Mon 28 Jan 2008
How to begin a novel: a new plan
Posted by sandi under fiction writing
[8] Comments
It should be easy, starting a novel. This one is due in September, so it has the advantage of having very little time to incubate. (I posted a quote by Leonard Bernstein recently in which he said, “To achieve great things, two things are needed: a plan and not quite enough time.”)
I definitely don’t have much time, and until today, I didn’t have a plan either.
That’s because my usual way of starting a novel is to meander around with the character, as if I’m in a Polaroid picture that is slowly coming into focus.
That’s what I’ve been doing.
I know the main character, Cate. And her husband Grant. And I know what is going to happen to them. I know what Cate had for breakfast this morning and what she said to her daughter on the phone last night, and what she emailed to her son at college…and I know the unspeakable thing she did twenty-five years ago that she can’t forgive herself for, the thing that Grant won’t ever let her talk about.

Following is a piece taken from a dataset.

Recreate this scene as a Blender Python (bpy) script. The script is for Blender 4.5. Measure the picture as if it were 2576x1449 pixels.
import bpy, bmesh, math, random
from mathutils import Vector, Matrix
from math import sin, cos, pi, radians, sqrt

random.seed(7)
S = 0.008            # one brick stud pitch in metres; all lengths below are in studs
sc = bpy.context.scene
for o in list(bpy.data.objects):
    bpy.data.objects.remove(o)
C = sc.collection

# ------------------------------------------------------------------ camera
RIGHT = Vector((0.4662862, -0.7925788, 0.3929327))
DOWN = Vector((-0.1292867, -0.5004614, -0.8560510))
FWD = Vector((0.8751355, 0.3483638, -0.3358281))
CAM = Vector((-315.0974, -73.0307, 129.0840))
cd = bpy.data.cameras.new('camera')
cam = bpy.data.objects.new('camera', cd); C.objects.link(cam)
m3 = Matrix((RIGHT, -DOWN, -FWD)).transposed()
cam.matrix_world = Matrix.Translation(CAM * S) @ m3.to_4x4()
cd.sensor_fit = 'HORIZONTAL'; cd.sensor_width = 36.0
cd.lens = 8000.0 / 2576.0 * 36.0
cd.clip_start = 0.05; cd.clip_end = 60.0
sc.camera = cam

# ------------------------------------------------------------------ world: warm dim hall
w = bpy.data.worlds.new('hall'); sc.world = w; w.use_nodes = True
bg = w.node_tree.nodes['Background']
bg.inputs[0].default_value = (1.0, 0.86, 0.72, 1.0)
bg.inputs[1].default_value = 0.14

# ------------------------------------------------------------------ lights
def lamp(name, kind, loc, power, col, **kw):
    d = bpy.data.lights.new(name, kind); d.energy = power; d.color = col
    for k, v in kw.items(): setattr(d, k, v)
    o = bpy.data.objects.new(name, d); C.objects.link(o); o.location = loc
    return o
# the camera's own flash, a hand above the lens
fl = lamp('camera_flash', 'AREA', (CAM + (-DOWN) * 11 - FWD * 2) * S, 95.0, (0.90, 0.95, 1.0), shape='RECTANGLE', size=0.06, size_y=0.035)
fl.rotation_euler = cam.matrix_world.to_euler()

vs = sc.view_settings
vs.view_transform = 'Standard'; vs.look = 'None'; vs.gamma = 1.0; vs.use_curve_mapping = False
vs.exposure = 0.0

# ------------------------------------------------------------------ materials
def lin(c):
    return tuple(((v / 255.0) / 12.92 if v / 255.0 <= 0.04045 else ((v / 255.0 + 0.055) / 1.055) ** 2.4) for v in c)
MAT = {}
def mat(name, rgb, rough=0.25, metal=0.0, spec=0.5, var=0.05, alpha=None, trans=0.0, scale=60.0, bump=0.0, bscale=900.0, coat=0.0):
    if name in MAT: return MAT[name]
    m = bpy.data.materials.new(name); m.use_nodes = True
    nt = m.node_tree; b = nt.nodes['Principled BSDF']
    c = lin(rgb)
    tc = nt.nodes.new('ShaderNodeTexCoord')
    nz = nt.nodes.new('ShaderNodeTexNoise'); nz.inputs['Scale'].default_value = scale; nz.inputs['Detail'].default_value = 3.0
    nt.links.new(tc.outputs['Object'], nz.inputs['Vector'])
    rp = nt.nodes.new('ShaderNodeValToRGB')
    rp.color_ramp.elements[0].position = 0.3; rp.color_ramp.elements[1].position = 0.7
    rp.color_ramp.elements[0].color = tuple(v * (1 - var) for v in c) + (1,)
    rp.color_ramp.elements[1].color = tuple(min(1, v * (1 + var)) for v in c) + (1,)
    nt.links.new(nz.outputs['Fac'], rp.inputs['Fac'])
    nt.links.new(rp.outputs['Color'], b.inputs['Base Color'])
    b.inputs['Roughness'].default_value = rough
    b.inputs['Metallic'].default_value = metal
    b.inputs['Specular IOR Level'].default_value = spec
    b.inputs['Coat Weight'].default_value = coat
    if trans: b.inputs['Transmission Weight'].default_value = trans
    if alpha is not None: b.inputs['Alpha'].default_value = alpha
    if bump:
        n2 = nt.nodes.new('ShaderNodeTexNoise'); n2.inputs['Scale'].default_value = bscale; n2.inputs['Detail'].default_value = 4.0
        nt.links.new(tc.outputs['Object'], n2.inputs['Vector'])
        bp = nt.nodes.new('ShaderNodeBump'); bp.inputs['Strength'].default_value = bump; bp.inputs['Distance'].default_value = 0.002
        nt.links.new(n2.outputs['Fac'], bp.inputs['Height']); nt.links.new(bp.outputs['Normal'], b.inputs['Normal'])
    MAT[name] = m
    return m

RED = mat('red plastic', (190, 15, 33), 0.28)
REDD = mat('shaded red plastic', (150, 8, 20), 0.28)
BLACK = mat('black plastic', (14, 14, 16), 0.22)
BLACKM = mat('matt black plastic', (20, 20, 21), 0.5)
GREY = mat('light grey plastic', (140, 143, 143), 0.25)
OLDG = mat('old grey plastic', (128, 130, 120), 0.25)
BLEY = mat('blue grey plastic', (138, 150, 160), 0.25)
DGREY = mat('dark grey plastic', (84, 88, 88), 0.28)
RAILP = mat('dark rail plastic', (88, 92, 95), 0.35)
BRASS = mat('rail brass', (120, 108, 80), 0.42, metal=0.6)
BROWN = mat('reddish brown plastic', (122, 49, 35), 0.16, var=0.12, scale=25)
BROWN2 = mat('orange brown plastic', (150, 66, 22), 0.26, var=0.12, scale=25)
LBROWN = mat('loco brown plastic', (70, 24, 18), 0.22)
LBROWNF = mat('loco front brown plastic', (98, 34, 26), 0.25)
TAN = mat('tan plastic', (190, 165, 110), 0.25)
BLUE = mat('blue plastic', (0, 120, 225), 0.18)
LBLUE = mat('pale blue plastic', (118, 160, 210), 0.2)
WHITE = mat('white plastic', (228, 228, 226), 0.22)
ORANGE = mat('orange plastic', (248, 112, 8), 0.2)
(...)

Cate rides along with me all the time these days, a little companionly voice in my ear. If a song comes on the radio, she’ll say something like, “Oh, that song played the day that Grant and I got married. I listened to it on our way to the hotel, and it’s always reminded me of the way I suddenly looked over at Grant, frowning as he tried to sing along to the words, but he kept forgetting where he was and singing the same verse over and over again. That’s when I realized how distracted he always was, and it hit me what I had just signed on for. I looked at him closely and saw that the pants to his wedding suit were too short, his ankles stuck out…and he’d forgotten to shave on one side, and he was lost in his own little world, squinting one eye and then the other as if he were trying to decide if the whole world was all an optical illusion. I had always thought that the whole Grant shtick was just so adorable, the way he couldn’t be bothered to care about so many things. But now, at that moment, I remember there was this little chill, this one little nagging thought in my head: that this was going to be the thing about him that drove me absolutely insane. The way he was always solving math problems in his head, even on his wedding day.”
Sometimes Cate tells me so many things like this that I have to pull over in the car and write down what she’s saying. I have a whole little notebook now, filled with Cate’s opinions. And I have about twenty pages of the novel that contains her.
Meanwhile, September is like a speeding truck bearing down on us.
THE BOOK, I told her today, HAS TO BE WRITTEN.
And so I am going to try something new. I am going to simply sit down and outline the whole plot of this book, from beginning to end, the way I used to do with nonfiction books.
I am actually going to decide in advance what is going to happen, not just wander through the book waiting for the plot to settle on it like a nice blanket warm from the dryer.
There will be order. And chapter headings. Page numbers. Story arcs.
I have to admit that I am not a huge planning kind of gal. The truth is that I have lived a seat-of-the-pants kind of life, which has been my favorite way to live… but, well, now that it looks like writing fiction might actually become something of a career for me, perhaps I need to figure out a way to do it on my own terms, not just wait for characters to tell me stuff.
It’s going to be interesting. All you writers out there, please tell me if this is how you do it! Do you wait for inspiration, or do you outline and then stick to it? Which way causes the least amount of angst?
Maybe Leonard Bernstein really is on to something: a plan and not enough time. Key to getting anything done.